Aujourd’hui, alors que les outils se sont démocratisés et que les technologies ont fortement évolué, l’animation permet de témoigner d’un réel parfois trop insoutenable à regarder. Par l’intermédiaire d’images animées — et par conséquent fabriquées — le spectateur se sent d’emblée plus en confiance. Le recours aux techniques d’animation permet également de faire connaitre une réalité que certains pouvoirs politiques n’autorisent pas toujours à filmer, détournant par conséquent le pouvoir de la censure encore très puissant.

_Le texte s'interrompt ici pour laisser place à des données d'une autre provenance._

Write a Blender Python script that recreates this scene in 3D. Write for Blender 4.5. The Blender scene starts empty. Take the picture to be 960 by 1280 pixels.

De plus, grâce aux images animées, les réalisateurs, à la fois auteurs et acteurs des faits qu’ils relatent, exorcisent les expériences souvent traumatisantes qu’ils ont traversées, traduisant au mieux leur univers mental et émotionnel, tout en filtrant la violence sans pour autant l’adoucir. Le spectateur entre alors non seulement en résonance avec l’expérience du cinéaste, mais aussi avec son imaginaire créatif.
Par ailleurs, dans Jasmine (Alain Ughetto, 2013) par exemple, le mélange d’animation en pâte à modeler et de prises de vues réelles permet de rendre plus vivantes des mémoires qui n’ont pas subsisté, tandis que dans Le voyage de Monsieur Crulic (Crulic — drumul spre dincolo, 2011) de Anca Damian, malgré un mélange de formes techniques et de styles graphiques, l’épuration de certaines séquences animées accentue la souffrance morale et physique endurée par le personnage et sensibilise dès lors davantage le spectateur.
Alors que son efficacité visuelle parfois plus importante correspond mieux à la force de certains propos, l’animation, de par la simplicité de ses traits et le caractère parfois enfantin de ceux-ci permet aussi d’infiltrer la réalité de manière plus sensible tout en conservant l’effet percutant du sujet traité. Les petites voix (Pequeñas Voce, 2010) de Jairo Eduardo Carrillo et Oscar Andrade) est à ce titre exemplaire. L’animation, d’apparence naïve, touche dès lors intimement le spectateur, tout en débattant, plus profondément, de problématiques sociétales. Le public non seulement est touché, mais se sent aussi concerné et mobilisé.
Aujourd’hui, afin de véhiculer des messages ou d’offrir une incursion dans le réel tout en affirmant un regard, le cinéma d’animation est devenu un médium aussi important que le documentaire ou le reportage en prises de vue réelles. Le documentaire animé apparait donc comme un outil précieux, plus attrayant et plus prisé de par son impact sur différents types de publics, tout en proposant la construction de nouvelles représentations du réel et en constituant un moyen de mieux se connaitre soi-même, les autres et le monde qui nous entoure.
Il y aurait également beaucoup à dire sur la « fiction animée » qui de plus en plus met en scène des allégories sociopolitiques et traite de sujets comme la répression, l’exclusion, la persécution. Le succès du récent L’île aux chiens (Isle of Dogs, 2018) de Wes Anderson en témoigne. Sans omettre, pour approfondir davantage la réflexion sur l’association invraisemblable entre réel et imaginaire, d’explorer une autre piste : le « faux documentaire animé ».